The resistance of the Greek people to the looting of their country and the demolishing of their democracy is noble. It's small comfort today, but I feel confident that it will be seen as such by history.

As analyses of the Greek situation go, this is a particularly superficial one. It omits a host of critical facts related to political cronyism and patronage, an inbred academia, a rotten public education system, a judicial system so slow that in effect amounts to denial of justice, etc. Greeks have not only tolerated these factors; in many cases they nurtured them.

I believe, however, that the time of analyzing the Greek situation has passed. More or less we know what went wrong. The challenge is to figure what to do next, how to chart a course that will take Greece to eventual prosperity.

To meet this challenge successfully we need to understand two things.

First that the situation will not improve in a short period of time. It will take several years, at least 20, to effect changes. For example, it would take a new generation of teachers to educate a new generation of students about the difference between ad rem and ad hominem, the latter being the foundation of Greece's pubic discourse.

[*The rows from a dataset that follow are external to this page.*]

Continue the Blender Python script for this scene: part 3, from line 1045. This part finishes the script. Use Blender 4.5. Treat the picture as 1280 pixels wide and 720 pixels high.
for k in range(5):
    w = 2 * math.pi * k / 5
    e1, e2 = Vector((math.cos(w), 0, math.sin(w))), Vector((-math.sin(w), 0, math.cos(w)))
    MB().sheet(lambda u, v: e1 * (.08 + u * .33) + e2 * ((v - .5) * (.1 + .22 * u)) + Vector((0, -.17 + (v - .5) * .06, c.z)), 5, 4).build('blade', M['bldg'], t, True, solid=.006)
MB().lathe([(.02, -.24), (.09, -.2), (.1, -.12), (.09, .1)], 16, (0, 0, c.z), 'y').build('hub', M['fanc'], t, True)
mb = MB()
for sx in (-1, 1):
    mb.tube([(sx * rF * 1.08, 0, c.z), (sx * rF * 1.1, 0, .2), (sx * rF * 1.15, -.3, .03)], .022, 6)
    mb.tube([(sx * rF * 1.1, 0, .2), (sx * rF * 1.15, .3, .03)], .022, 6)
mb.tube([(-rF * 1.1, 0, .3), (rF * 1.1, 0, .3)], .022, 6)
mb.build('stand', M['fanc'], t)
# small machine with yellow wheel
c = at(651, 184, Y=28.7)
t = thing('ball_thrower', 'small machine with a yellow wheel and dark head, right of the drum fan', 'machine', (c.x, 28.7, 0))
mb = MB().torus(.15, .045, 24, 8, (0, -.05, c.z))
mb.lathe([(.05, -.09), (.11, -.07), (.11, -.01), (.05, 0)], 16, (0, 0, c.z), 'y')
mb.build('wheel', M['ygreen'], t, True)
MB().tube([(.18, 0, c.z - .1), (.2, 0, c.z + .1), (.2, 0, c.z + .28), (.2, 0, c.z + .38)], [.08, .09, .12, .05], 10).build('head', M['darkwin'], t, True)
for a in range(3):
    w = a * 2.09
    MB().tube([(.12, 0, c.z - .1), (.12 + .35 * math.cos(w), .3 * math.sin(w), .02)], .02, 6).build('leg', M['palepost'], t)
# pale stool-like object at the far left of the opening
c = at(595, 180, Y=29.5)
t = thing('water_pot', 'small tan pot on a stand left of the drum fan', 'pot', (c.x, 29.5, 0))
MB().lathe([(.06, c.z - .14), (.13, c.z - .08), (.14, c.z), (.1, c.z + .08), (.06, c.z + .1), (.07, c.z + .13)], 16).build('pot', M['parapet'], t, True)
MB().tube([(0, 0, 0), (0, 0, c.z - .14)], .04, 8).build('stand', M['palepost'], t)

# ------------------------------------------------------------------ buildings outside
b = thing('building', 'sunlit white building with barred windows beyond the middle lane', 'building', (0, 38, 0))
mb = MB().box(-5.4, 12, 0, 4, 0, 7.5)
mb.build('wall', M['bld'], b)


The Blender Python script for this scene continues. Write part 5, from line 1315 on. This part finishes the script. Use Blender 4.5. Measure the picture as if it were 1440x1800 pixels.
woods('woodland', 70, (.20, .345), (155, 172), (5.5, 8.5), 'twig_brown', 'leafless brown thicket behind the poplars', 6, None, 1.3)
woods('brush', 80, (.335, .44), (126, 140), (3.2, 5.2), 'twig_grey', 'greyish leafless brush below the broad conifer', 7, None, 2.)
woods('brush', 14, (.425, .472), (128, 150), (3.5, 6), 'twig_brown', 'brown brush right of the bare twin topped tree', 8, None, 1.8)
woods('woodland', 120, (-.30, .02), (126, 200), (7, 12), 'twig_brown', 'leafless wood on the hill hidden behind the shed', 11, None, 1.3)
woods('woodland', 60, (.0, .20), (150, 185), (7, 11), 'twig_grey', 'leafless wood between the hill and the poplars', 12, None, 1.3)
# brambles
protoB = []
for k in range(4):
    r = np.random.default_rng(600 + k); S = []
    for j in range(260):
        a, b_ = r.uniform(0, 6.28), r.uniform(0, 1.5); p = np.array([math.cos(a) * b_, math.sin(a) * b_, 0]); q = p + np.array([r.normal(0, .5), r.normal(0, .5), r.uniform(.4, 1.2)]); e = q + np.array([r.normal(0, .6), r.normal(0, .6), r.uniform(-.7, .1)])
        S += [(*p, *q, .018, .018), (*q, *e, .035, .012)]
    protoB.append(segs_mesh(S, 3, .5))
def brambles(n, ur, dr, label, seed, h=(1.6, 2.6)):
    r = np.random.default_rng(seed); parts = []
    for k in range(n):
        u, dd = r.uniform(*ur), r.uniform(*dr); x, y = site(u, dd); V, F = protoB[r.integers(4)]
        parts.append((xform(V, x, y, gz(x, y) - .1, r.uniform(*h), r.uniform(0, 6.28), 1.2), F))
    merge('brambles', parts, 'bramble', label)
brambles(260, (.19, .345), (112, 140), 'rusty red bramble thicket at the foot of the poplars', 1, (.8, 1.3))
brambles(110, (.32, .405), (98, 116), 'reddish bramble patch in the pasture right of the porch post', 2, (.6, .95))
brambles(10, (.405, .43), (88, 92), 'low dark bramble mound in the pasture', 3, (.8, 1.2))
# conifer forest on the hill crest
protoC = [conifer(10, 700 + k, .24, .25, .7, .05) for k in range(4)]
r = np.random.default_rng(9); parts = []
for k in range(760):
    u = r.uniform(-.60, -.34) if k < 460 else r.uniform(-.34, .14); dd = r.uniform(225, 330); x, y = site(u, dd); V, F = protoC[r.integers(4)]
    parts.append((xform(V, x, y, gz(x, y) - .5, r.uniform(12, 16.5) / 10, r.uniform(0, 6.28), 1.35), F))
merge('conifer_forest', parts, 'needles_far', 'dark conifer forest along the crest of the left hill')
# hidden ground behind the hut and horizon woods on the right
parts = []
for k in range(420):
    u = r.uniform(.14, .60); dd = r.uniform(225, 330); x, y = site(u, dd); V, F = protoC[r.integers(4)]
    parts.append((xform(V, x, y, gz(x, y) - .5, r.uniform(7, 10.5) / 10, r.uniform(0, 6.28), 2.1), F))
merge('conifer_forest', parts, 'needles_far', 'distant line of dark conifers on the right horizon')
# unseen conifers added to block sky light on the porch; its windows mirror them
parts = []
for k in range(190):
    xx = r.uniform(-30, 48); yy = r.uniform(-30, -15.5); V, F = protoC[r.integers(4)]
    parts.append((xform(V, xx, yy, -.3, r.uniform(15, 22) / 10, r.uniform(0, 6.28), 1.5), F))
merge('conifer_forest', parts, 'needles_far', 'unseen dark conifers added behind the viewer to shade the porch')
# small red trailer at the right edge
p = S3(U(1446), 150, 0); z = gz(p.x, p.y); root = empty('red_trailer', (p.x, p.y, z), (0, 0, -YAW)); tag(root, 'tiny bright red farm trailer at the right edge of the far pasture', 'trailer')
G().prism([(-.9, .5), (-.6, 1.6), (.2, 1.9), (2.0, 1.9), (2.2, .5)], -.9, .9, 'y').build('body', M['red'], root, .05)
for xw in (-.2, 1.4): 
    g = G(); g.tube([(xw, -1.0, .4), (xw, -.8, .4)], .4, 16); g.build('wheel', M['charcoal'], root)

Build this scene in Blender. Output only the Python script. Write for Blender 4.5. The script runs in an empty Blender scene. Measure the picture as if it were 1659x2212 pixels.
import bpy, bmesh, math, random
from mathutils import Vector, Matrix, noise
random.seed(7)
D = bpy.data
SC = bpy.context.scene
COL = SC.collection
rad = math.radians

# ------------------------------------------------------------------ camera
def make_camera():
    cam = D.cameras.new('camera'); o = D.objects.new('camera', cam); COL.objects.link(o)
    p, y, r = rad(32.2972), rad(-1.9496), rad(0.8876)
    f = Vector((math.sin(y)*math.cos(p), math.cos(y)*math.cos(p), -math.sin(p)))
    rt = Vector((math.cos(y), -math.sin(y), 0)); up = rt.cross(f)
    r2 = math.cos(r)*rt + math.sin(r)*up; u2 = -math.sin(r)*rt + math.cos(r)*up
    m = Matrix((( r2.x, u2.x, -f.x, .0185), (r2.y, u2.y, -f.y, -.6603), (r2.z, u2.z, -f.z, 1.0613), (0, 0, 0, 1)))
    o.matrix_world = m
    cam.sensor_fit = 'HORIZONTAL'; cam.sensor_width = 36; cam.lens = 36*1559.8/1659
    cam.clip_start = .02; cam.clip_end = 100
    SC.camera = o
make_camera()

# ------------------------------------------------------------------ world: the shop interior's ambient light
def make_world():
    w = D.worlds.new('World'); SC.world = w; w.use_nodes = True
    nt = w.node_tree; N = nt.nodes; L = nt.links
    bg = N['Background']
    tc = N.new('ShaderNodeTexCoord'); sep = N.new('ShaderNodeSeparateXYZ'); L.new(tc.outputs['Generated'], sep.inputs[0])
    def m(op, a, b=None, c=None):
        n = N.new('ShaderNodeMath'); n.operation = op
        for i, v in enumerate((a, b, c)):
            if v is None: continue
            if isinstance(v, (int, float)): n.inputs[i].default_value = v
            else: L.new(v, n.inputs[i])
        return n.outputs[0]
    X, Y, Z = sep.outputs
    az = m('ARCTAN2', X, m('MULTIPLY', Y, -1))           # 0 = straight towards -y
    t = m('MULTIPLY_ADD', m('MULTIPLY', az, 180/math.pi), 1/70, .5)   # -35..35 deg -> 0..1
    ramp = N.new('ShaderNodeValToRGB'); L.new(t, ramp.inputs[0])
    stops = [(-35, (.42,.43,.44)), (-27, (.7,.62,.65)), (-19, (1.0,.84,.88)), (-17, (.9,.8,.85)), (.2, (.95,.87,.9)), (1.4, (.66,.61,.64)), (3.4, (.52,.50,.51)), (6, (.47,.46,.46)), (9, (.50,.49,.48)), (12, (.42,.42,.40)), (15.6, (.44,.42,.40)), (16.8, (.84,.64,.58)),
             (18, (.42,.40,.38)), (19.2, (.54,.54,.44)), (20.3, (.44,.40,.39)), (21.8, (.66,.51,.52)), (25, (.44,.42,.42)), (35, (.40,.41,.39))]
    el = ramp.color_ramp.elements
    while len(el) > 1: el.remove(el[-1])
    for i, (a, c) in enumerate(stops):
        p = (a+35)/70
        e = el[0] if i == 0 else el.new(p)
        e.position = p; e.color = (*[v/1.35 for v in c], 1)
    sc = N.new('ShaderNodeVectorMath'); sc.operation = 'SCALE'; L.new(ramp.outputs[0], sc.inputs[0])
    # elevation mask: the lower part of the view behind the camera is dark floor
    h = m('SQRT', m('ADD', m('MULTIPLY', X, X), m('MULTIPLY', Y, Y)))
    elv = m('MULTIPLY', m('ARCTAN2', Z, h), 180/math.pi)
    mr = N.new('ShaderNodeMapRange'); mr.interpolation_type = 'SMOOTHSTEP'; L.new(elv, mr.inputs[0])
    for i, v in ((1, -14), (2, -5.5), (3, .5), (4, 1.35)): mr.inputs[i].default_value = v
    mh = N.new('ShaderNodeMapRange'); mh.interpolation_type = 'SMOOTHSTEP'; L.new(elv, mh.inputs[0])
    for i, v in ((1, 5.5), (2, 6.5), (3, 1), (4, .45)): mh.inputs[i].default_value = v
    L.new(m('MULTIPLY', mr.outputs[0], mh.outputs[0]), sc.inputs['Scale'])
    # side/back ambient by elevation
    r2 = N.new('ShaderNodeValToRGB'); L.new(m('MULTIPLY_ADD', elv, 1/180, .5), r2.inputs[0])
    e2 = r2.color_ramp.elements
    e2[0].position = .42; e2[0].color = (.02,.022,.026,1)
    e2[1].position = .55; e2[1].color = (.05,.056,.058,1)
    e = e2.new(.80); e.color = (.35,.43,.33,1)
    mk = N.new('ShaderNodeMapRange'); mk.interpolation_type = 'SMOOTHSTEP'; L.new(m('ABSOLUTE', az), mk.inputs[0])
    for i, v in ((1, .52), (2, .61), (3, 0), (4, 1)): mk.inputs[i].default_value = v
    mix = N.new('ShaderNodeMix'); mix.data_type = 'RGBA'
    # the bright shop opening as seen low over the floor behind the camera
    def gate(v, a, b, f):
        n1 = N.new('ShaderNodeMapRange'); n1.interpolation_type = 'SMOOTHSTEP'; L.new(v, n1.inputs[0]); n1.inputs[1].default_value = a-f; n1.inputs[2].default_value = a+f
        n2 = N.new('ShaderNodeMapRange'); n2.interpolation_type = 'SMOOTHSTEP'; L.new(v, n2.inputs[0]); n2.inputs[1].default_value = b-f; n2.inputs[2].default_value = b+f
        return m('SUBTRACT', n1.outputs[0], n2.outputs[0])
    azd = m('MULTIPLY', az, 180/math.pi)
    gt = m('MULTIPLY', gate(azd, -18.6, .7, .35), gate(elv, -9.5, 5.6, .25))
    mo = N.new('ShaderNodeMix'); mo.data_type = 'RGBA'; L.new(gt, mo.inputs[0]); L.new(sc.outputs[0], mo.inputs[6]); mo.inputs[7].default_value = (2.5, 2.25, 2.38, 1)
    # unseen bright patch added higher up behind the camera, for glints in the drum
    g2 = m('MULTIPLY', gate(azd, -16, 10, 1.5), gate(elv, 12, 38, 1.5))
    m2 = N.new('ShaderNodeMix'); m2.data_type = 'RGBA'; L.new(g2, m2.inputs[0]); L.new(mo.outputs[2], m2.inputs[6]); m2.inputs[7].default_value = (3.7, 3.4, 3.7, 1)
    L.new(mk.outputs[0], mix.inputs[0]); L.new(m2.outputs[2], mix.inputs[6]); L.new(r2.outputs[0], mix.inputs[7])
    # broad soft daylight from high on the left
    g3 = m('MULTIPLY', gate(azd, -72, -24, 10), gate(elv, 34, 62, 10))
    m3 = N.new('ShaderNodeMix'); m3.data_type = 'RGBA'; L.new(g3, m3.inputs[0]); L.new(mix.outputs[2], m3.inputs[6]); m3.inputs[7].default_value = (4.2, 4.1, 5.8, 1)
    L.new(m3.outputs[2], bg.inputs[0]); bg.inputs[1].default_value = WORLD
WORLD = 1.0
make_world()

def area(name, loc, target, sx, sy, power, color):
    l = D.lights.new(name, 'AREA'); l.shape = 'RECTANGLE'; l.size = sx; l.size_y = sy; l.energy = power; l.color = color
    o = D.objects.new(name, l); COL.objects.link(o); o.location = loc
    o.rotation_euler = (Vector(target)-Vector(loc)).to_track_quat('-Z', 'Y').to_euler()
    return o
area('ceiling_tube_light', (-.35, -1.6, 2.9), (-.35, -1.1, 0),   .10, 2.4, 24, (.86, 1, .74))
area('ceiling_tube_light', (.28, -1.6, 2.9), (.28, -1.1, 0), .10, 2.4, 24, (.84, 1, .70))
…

Second that Greece today needs new concepts in redefining itself as a republic. The chronic misconception of ochlocracy (mob rule) as democracy has undermined social order for the past 40 years.

It is time to engage in a new discussion about how to get Greece on a path to eventual prosperity. And the sooner we abandon the urge to analyze the roots of Greece's evils, the sooner we can engage in a forward-looking, problem-solving discussion.

Beautiful, bareboned and sober illustration of things. Retweeted and posted in my Facebook:
https://twitter.com/#!/alabrian/status/170757145380392960

Fairly accurate. The only thing you seem to have ommited is that when the CEO of one of the major corporations that bribed politicians with Greeks and eu taxpayer money is called to justice he is also ...fleeing (!!!) becoming a fugitive (!!!) from Greek justice not to Venezuella, N.Korea or may be Syria but to our fellow ... Germany!!! His name Dr Christoforakos and he is actually protected by German justice the same time Greeks are uniformly accused as corrupt etc.

The dire situation in Greece, and also in other countries of the planet, is not resolvable unless we change from the pseudo-dmocracy model, or better the plutocracy model, to a conemporary authentic participative democracy called DEMOSOPHIA:

http://leregardcretois.blogspot.com/2012/02/demosophia-paradigm-as-solution.html#more

As instructed, I was imagining myself as this hypothetical Greek wage earner when I got to the end --- you know, the part about picking up a stone and throwing it at the police.

It was then that I realized the difference between Greeks and Americans who may someday face the same financial repression: Americans don't need stones. They have guns.

The US revolutionary tradition is top-down, and the ruling class is in no way inclined to lead any revolts. Also, populist movements have been kept divided by racial, religious, and regional back-biting. There are many guns, but the police are brandishing them at OWS, and the Tea Partiers are brandishing them at nonwhites.

Yah thats a nice story. It kind of misses the preceding 30 years where you, the now angry Greek, kept electing the looters and criminals year after year.

Or the Western elites who were blinded by Greek corruption and backwardness and pushed Greece into the EU when it was clearly not ready.

I thought Greece was a democracy.

Didn't all these government officials get elected by the Greek voter?